Take a well-regarded novel, an epic historical setting, an Academy Award-winning actor, the director of a recent Best Picture winner, and the current flavor-of-the-year actress, and you get “Captain Corelli’s Mandolin,” one of the year’s most embarrassing big-budget miscalculations.
Shockingly enough, director John Madden’s would-be prestige project has bigger problems than that inexplicable It Girl Penelope Cruz, whose awkward and altogether unimpressive display here further greases her wheels on the fast track to the overhyped starlet scrap heap. No, much more blame goes to a comically miscast Nicolas Cage as the captain of the title, a warmhearted Italian soldier whose oh-so-seductive strummings of the mandolin earn him–or should I say “curse him with”–the affections of Pelagia (Cruz), the homeliest woman in all of WWII-era Greece. With tensions escalating between the Greek citizens and their fascist occupiers, and war sweeping over the rest of the continent, will Corelli and Pelagia’s love survive?
But wait a second–how, why, and when exactly do these two fall for each other in the first place? Don’t ask screenwriter Shawn Slovo, who adapted Louis de Bernières’ novel. When Corelli first moves in with Pelagia and her doctor father (John Hurt), his presence is annoyance to her–an easily understandable reaction, given how painful Cage’s faux accent is. One night Corelli plucks a few strings on that magical mandolin of his, and suddenly Pelagia’s swooning, and her existence-justifying feelings for her intended (Christian Bale) have been completely erased. Another night, Corelli scopes out Pelagia doing a tango, and he’s all hot and bothered. On yet another night, Corelli strums an especially sappy tune, declares it “Pelagia’s Song,” and the next morning they’re doing the naked horizontal lambada in the forest. Huh?

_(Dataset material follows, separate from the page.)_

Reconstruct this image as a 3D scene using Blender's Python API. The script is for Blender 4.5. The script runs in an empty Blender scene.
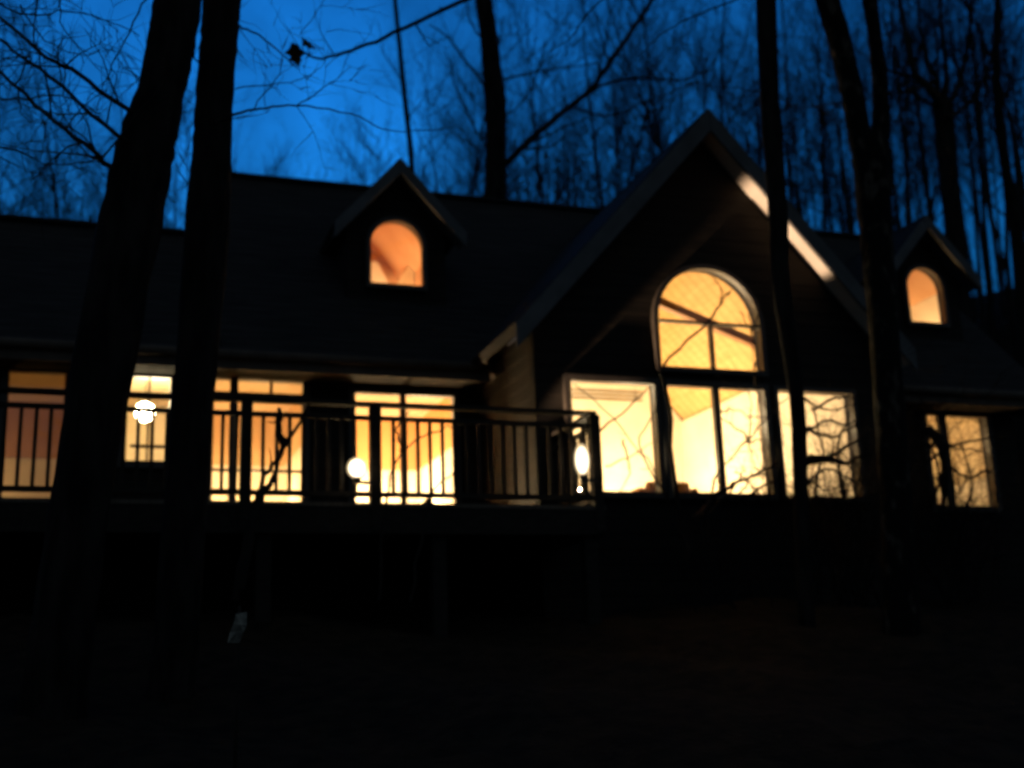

Cage and Cruz are as flat as decades-old Coca-Cola together (which is probably proof positive of their alleged off-screen affair). But even worse, the pair fails to connect with the audience. Corelli is supposed to be a sensitive romantic, but Cage’s wide-eyed and slurred portrayal is less soulful than stoned; Cruz’s misbegotten idea of conveying dramatic weight is yelling her lines as loudly as possible. The only believable sense of romance coming from the entire picture is, literally, the picture–John Toll’s cinematography lovingly captures the natural splendor of the Greek locations. It’s too bad the two “lovebirds” have to come in and ruin what would’ve been a gorgeous travelogue film.